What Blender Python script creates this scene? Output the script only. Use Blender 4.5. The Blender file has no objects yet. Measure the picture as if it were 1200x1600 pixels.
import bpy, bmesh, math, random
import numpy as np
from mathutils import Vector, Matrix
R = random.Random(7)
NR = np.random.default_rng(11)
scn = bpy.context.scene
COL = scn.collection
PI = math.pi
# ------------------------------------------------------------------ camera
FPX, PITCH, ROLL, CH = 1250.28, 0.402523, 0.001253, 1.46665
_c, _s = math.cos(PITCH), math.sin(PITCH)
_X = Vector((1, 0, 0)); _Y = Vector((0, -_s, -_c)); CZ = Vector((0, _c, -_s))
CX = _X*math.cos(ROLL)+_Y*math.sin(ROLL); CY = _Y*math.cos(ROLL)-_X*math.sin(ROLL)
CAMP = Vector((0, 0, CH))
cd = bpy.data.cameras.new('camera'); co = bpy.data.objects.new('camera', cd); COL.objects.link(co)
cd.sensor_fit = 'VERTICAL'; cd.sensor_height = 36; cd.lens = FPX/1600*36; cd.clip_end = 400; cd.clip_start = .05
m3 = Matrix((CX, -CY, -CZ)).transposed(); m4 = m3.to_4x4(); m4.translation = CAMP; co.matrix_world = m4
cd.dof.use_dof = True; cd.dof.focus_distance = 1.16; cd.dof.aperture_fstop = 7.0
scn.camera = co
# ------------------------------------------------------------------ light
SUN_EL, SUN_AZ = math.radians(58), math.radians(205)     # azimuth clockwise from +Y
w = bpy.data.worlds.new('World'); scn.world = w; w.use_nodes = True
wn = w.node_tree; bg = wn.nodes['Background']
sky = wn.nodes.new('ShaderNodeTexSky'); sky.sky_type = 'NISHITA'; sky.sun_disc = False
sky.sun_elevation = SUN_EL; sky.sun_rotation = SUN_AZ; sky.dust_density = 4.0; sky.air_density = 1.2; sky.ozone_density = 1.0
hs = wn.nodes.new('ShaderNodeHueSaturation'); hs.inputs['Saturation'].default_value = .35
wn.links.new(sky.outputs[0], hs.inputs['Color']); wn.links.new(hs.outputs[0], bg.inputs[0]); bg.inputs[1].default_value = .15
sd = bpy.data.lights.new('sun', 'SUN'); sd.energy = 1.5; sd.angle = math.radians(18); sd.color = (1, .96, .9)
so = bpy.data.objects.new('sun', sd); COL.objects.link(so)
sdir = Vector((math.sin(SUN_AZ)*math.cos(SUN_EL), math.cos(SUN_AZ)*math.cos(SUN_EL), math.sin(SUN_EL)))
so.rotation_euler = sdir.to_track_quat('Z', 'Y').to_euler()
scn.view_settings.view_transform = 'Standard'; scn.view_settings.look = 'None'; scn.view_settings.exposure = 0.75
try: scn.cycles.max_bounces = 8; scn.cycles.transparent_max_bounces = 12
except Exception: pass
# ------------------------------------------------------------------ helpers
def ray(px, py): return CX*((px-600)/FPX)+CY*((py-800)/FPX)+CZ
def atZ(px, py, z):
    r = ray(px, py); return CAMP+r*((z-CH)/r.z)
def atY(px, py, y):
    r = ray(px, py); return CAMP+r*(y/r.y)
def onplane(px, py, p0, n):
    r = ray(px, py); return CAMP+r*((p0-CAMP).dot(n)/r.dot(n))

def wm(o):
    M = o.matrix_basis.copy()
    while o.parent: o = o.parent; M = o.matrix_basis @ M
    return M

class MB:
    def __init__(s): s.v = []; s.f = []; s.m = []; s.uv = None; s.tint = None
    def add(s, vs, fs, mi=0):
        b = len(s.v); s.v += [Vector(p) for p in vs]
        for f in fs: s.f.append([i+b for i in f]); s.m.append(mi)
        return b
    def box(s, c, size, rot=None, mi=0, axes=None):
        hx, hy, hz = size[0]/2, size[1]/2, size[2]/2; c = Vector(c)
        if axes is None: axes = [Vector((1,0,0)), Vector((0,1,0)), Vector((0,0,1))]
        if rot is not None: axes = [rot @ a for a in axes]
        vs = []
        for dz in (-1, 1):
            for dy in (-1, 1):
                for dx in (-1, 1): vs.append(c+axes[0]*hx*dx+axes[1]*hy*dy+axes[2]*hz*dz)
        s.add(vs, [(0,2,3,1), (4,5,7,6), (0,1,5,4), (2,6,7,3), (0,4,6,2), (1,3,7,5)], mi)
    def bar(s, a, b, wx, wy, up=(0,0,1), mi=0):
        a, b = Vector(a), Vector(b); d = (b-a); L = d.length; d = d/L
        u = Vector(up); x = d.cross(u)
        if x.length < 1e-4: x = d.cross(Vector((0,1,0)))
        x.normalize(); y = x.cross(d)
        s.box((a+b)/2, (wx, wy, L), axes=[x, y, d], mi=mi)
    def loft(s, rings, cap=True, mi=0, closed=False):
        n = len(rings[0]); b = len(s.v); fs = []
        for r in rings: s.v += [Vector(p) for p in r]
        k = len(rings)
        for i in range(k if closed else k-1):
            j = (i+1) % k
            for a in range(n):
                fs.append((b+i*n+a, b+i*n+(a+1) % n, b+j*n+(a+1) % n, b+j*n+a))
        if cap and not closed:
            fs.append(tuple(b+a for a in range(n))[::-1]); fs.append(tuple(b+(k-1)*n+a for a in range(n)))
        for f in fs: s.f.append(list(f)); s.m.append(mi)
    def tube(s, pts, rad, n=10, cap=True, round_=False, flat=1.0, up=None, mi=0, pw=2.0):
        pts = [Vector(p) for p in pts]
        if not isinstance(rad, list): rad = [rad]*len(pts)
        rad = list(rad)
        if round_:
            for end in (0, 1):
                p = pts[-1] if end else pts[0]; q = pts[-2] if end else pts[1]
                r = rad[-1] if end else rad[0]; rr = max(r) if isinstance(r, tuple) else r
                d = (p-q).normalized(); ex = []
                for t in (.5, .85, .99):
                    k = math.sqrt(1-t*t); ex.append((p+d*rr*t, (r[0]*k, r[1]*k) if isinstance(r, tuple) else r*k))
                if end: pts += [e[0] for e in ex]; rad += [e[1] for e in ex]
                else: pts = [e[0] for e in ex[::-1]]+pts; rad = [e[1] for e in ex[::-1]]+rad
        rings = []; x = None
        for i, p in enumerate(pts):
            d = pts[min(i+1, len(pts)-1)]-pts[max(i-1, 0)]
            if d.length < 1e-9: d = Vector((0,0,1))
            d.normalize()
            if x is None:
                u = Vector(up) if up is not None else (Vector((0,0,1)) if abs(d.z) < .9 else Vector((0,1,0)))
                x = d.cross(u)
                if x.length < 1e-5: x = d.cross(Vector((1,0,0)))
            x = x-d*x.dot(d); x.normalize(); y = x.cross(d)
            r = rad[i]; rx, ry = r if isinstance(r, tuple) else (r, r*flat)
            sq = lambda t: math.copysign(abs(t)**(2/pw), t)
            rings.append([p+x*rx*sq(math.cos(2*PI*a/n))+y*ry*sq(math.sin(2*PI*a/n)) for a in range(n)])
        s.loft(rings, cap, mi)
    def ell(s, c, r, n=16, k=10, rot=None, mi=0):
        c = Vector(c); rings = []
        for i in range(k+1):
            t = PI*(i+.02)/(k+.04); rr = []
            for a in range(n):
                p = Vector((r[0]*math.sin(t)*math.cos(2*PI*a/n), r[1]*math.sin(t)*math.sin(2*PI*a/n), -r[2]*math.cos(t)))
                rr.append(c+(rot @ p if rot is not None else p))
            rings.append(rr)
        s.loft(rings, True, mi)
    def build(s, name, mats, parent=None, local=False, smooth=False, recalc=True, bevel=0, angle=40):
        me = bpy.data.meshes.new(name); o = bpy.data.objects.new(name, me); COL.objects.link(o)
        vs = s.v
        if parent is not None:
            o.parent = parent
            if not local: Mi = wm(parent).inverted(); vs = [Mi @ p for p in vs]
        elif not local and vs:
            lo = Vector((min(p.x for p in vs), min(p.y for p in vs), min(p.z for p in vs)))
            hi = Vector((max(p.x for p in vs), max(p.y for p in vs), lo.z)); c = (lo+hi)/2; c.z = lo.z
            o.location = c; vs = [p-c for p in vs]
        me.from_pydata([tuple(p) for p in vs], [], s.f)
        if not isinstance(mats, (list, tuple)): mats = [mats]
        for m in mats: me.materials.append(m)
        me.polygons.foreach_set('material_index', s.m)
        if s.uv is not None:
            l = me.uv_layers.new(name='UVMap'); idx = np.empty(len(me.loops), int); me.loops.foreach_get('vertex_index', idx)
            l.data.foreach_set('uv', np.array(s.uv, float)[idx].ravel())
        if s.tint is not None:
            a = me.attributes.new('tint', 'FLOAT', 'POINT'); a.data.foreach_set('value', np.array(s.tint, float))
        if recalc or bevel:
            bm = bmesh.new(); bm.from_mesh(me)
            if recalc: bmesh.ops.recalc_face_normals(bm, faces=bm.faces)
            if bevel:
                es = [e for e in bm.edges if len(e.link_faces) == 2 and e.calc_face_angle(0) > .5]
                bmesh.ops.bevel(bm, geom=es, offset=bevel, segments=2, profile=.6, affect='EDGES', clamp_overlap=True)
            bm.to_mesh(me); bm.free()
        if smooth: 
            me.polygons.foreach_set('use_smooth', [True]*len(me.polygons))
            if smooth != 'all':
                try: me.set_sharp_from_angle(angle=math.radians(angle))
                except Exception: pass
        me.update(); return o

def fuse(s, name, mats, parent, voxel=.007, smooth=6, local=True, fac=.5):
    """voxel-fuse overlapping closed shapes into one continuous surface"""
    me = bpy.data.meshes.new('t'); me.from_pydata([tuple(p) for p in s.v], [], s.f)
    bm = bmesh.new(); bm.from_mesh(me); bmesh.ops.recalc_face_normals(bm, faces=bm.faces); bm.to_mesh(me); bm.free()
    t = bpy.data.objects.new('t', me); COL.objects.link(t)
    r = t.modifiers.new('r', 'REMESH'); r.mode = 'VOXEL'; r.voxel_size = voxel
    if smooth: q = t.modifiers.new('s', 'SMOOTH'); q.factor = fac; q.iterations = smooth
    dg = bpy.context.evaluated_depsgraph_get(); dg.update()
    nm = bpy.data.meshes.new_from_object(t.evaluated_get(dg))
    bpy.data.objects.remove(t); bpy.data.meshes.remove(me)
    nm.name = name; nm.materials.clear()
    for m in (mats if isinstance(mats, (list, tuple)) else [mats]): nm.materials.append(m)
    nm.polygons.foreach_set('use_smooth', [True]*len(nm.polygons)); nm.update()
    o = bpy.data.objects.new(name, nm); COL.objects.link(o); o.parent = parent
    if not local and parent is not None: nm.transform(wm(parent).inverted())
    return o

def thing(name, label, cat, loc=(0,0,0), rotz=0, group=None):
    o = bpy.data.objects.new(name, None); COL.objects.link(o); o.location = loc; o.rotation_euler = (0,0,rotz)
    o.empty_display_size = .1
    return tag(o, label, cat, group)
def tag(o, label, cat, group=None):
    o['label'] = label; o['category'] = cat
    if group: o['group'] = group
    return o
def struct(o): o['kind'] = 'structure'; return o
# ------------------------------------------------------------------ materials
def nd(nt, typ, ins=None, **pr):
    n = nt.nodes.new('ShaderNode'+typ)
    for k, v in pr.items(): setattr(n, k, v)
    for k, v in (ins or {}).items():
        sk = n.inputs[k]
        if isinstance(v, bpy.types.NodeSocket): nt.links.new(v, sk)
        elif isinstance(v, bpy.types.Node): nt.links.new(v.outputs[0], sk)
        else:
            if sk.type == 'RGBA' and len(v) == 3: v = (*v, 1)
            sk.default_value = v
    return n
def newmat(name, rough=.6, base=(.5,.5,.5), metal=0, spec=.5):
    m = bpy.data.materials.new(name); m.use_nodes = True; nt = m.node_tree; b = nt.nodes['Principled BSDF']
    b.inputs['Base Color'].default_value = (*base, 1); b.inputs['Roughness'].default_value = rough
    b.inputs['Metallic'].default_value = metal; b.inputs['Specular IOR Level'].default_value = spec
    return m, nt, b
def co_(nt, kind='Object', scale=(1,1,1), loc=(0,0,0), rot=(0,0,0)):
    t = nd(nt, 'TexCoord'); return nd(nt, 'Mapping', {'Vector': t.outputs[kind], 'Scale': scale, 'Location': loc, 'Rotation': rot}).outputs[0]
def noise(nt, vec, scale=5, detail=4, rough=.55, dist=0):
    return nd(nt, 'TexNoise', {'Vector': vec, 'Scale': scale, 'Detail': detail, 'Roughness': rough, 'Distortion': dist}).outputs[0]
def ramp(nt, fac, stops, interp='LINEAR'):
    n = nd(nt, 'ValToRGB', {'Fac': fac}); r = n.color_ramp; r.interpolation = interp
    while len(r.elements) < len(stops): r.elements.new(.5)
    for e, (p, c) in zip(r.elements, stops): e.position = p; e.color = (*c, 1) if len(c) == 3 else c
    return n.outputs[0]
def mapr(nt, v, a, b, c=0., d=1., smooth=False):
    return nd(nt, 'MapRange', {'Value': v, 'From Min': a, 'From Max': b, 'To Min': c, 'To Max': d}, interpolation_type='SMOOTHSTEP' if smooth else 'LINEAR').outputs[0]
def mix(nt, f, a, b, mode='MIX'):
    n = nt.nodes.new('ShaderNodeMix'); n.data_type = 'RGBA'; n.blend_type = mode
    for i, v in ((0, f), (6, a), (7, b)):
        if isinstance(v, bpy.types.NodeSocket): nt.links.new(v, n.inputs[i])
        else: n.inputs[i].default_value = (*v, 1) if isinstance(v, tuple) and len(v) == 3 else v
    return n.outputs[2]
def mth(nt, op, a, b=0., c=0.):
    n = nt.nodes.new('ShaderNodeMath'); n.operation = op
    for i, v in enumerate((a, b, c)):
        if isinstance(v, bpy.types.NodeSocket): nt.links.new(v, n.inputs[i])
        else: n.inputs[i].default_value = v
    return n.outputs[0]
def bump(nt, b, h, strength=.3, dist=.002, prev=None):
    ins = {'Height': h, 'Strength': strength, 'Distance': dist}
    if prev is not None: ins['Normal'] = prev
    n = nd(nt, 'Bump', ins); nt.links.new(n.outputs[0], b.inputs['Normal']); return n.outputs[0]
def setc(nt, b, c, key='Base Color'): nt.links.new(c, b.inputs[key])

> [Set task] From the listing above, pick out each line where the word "scene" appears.

> [Written solution]
What Blender Python script creates this scene? Output the script only. Use Blender 4.5. The Blender file has no objects yet. Measure the picture as if it were 1200x1600 pixels.
scn = bpy.context.scene